O que seria um cult-movie político?



É aceitável supor que um discurso cinematográfico é irônico? O que define essa ironia? Diz-se da ironia que, se o ouvinte não entende, isso não se deve à sua suposta falta de cultura – mas sim à má comunicação de quem fala. Quem ironiza tem que se preocupar em ser entendido – ou não? Todo mundo já deve ter passado pela situação em que, num grupo, apenas uns poucos entendem uma determinada ironia – outros entendem como afirmação séria aquilo que, justamente, o discurso irônico tenta atacar.

O que faz um filme ser irônico? É lícito supor que um realizador pretende justamente o oposto do efeito imediato da sua narrativa? Por exemplo, alguns dias atrás, numa discussão numa lista de cinema, debatia-se Tropas Estelares – para alguns se trata de um filme claramente fascista, para outros (eu incluso) se trata de uma grande ironia, um deboche do cinema belicista. Como definir quem está certo ou errado? O filme se resuma à vontade do realizador? Bem, mas se é isso que nos resta, convenhamos, é bem pouco, quase nada... Só nos resta construir nossos filmes – e, se os outro viram outros filmes durante a mesma projeção, que viva a diferença!

O filme de Vinterberg é ridículo, de forma até destemida, este é um ponto em que concordo com detratores e até defensores, como os colegas aqui da revista. Mas por que será que parece tão... ridículo? Teria Vinterberg intencionado falar do amor da forma tão disparatada e exagerada que tem um discurso amoroso? O amor desbragado pode levar ao ridículo, mas será que é mesmo por isso que o filme busca o tom que tem?

Não, não é essa a minha aposta, não foi esse o filme que eu vi. Isso eu já vi em outros cantos, filmes, livros, canções. Muita gente já usou o tom ridículo para falar do amor (desde pelo menos a fala de Alcebíades no Banquete), até mesmo no Festival do Rio passado havia um filme de Subiela que, no meu ponto de vista, seguia justamente essa linha (O Lado Obscuro do Coração 2, ainda mais exagerado e sem medo do ridículo que o filme de origem). Mas o filme de Vinterberg me parece usar o ridículo por pura ironia, do início ao fim - o filme tem cara de ser um deboche a certos cacoetes cinematográficos. Todo mundo vai lembrar que Vinterberg fez parte do Dogma 95 - e o que era o Dogma 95, senão uma tentativa de agredir o modelo de filmes de festival que acabou justamente por ser absorvido e se tornar a coqueluche dos filmes de festival? O que fez ele então? Um filme que debocha de todos os excessos de um filme de festival!

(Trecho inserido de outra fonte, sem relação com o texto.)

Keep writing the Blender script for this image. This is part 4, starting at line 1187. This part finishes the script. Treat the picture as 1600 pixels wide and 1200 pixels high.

Se não é isso, o que explicaria então o balé no gelo de quatro Clares Danes, sob o foco de uns poucos spots de luz e ao som de Una Furtiva Lacrima? E a história contada das crianças congeladas em piscinas em Nova Delhi? E a tentativa permanente do personagem de Sean Penn de entrar na trama, sem nunca conseguir? De certa forma, ele lembra alguns personagens mal-situados e comentaristas de certos filmes... E, sobretudo, o que seria o plano final senão puro deboche? Tenho dificuldade em lembrar de uma imagem que seja, ao mesmo tempo, tão impressionante e tão... ridícula! (é uma imagem tão forte e bizarra que nenhuma explicação daria conta – talvez seja o melhor motivo para se resistir às bobagens do filme). É, para o bem ou para o mal, uma imagem inesquecível – e é desde já, sem sombra de dúvida, uma das coisas mais marcantes desse festival...

Nenhum adjetivo me parece tão cabível ao filme de Vinterberg quanto ridículo. No entanto, há pistas aqui e ali que indicam que a intenção é justamente essa – e não é porque seria bonito ver balés ao som de árias, mas justamente porque é preciso mostrar que é fácil demais construir cenas ridículas que parecem bonitas. Se a intenção era essa, o filme é plenamente bem-sucedido: evidenciou claramente como é besta esse reino dos cult-movies. Se já não o era antes, mais do que nunca se tornou (ridiculamente) cafona classificar um filme de cult-movie. Talvez agora, pelo um caminho transverso da ironia, Vinterberg tenha reencontrado um objetivo inicial ( que vai além do marketing e, na verdade, põe-se até contra este) do Dogma 95.

Ou seja: talvez, como dizem algumas vezes no filme, as coisas não sejam o que parecem (talvez sejam mais do que parecem), e o que finge querer ser bonito talvez tenha, na verdade, intenção oposta. Isto pode ser, digamos assim, uma ironia, ou não?

Enfim, o filme importa mais do que as intenções ao fazê-lo. A tal história de amor me parece péssima. Mas, quanto ao filme, pode-se ver nele um monte de problemas de alguns filmes atuais - tendo sido essa a intenção de quem o fez ou não, isso já não importa tanto.